Never Condoned Lying Under Oath, Hyde Says

From a Times Staff Writer

House Judiciary Committee Chairman Henry J. Hyde (R-Ill.), revisiting the Iran-Contra scandal of 1987, defended his support of President Reagan’s advisors but insisted that he never condoned lying under oath.

“I said ‘context is everything,’ and I stand by that,” Hyde said during Tuesday’s impeachment hearing. “Trying to save Central America from a Castro takeover required some clandestine operations, and they required sometimes withholding information.”

He was responding to Rep. Maxine Waters (D-Los Angeles), who cited a Los Angeles Times article recounting the contrast between Hyde’s statements on lying in 1987 and his current position on President’s Clinton’s deceptive statements about his affair with Monica S. Lewinsky.

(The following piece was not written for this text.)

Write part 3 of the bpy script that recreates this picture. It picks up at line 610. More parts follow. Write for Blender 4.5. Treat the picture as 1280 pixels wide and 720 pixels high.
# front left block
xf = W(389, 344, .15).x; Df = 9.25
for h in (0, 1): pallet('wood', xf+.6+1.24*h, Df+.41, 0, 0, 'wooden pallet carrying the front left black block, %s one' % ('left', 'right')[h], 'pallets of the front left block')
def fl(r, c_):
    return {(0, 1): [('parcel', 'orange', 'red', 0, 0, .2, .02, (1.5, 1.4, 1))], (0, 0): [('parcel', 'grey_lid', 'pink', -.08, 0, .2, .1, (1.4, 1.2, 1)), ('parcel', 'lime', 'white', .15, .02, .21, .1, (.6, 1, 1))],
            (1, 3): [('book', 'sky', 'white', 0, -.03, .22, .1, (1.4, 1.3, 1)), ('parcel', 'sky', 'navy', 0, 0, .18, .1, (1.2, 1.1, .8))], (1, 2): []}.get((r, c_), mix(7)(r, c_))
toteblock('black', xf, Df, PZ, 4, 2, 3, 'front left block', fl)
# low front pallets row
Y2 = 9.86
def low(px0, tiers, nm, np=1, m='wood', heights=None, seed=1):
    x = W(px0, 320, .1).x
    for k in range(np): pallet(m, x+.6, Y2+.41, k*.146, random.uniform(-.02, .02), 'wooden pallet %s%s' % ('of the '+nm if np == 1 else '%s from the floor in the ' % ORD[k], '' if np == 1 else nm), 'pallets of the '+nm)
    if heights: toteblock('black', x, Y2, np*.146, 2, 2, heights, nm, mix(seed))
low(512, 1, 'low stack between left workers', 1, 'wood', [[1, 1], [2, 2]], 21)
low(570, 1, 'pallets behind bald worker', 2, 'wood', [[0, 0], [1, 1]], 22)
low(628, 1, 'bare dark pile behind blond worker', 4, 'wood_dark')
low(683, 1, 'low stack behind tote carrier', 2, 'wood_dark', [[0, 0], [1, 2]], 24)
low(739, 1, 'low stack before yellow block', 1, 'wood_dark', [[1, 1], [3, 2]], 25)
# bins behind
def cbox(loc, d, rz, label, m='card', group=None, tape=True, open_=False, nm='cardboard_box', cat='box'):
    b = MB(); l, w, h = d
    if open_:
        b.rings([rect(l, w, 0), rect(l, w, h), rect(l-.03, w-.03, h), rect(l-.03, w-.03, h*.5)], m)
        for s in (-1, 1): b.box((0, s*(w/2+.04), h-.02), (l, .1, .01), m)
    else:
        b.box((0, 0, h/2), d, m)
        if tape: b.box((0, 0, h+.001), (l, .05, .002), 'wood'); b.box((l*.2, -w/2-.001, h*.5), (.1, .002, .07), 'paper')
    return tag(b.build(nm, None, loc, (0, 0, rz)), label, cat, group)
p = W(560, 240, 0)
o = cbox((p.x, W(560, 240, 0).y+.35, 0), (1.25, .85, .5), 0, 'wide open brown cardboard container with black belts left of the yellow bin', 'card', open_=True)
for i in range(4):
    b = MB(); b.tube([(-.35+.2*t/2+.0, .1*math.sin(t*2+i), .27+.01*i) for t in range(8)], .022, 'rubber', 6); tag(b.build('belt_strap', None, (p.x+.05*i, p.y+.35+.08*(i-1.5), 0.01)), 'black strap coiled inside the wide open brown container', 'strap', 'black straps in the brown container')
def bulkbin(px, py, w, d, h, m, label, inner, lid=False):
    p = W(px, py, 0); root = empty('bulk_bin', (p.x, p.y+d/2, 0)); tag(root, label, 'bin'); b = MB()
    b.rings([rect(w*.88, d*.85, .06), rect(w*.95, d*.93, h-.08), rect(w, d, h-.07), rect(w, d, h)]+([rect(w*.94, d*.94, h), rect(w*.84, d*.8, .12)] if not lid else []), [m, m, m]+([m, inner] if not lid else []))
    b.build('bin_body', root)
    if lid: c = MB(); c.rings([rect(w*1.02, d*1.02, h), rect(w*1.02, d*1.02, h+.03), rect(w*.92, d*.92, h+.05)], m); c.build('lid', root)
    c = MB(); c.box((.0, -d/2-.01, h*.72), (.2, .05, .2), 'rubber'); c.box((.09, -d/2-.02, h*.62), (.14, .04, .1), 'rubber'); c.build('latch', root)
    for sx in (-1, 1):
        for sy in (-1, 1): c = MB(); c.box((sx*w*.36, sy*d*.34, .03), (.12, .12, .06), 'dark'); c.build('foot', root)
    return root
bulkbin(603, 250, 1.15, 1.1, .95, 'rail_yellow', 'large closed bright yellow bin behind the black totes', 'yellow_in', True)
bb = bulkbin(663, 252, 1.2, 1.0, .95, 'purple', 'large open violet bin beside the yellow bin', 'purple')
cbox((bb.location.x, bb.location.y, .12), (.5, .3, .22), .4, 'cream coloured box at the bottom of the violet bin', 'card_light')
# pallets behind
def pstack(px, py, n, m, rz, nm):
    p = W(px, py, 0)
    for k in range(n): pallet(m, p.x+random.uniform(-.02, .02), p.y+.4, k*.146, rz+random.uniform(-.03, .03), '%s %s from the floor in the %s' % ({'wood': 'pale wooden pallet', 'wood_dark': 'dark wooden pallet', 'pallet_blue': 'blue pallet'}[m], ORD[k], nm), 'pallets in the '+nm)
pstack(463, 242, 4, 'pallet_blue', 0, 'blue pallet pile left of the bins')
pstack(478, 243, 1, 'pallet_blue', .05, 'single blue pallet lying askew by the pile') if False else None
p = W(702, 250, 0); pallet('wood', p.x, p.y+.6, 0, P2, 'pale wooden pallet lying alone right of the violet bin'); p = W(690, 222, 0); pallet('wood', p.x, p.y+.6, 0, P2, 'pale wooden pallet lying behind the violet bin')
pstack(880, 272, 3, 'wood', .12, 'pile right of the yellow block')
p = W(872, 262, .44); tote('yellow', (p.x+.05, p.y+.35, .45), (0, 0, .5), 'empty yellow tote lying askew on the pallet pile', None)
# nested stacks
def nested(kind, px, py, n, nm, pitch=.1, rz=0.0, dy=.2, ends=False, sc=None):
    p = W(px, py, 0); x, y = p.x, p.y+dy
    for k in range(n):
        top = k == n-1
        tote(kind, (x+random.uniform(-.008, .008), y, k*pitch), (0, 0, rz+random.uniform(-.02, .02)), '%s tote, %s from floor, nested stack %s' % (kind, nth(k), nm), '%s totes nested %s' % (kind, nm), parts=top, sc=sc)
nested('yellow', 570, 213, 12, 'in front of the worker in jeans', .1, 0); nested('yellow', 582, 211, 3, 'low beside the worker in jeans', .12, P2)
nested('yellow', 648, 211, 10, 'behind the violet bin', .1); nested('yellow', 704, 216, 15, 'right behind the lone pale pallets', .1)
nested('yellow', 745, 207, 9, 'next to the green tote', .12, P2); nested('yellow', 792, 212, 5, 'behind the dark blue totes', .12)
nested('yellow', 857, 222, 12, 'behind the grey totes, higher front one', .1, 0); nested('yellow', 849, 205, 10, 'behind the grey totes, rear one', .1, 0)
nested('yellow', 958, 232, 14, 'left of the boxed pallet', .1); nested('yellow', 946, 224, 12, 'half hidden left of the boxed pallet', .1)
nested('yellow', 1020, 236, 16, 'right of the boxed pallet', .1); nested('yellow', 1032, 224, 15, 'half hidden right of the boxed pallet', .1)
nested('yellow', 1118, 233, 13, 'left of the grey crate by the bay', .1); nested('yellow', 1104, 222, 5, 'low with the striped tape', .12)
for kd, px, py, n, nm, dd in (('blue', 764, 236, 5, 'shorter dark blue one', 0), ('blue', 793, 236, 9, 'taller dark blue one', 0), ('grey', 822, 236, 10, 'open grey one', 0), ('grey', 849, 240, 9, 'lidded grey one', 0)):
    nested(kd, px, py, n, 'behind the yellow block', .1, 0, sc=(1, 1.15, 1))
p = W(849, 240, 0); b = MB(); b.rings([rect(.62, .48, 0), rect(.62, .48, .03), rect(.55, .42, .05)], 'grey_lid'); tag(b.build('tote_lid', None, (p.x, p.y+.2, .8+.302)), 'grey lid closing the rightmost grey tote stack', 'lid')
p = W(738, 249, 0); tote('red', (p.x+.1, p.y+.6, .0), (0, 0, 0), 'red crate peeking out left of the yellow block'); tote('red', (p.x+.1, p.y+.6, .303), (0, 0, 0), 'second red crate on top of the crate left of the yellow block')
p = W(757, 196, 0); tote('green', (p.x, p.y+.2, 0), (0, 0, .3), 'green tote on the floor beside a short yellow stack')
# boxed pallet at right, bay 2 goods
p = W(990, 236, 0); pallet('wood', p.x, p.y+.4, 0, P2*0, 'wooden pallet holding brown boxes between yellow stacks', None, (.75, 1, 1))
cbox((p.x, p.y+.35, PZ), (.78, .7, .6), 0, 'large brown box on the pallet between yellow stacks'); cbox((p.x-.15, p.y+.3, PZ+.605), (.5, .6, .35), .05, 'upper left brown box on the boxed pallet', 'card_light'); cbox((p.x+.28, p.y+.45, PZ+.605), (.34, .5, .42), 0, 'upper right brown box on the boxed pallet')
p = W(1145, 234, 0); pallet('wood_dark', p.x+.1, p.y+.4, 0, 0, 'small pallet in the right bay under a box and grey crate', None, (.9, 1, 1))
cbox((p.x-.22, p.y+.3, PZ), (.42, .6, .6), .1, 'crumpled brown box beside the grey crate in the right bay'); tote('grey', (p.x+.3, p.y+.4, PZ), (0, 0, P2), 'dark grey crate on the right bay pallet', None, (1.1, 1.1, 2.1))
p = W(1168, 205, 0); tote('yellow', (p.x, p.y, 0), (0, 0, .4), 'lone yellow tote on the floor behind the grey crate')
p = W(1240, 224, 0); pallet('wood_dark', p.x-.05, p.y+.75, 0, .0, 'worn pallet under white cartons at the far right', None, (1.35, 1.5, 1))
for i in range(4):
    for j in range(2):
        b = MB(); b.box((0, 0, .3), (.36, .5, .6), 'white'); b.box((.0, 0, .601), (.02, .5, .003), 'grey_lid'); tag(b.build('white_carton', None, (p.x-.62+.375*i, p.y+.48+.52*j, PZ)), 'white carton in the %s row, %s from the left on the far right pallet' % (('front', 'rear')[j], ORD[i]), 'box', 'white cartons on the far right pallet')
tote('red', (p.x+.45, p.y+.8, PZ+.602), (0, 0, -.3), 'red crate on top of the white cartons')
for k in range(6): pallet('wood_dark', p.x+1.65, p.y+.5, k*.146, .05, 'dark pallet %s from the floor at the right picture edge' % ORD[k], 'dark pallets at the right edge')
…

“You have done a 360-degree turn,” Waters told Hyde. “I’m a little disappointed. Never in my wildest imagination did I think that you would have such a conflict in views about perjury and lying.”

In 1987, when Reagan’s aides were accused of lying to Congress, Hyde defended them and faulted those who “label every truth and every deception an outrage.”

This year, Hyde has said he emphatically rejects the notion that “perjury, lying and deceit are in some circumstances acceptable.”

During Tuesday’s hearing, the Illinois Republican said that he draws a distinction between lying to members of Congress, as key Reagan administration aides were charged with doing, and lying in a judicial proceeding, one of the allegations against Clinton.

“At no time did I sanction perjury,” Hyde said. “At no time did I sanction [Lt. Col.] Ollie [L.] North or [Vice Admiral John M.] Poindexter lying under oath,” he said.

Iran-Contra prosecutors noted recently, however, that Hyde welcomed the 1992 pardon of former Defense Secretary Caspar W. Weinberger, who had been indicted for lying under oath before a grand jury.


Hyde said that the Times article prompted him to take another look at his words from 1987.

“I wrote a special dissenting report and I reread it. And if I do say so myself, it’s real literature,” he said.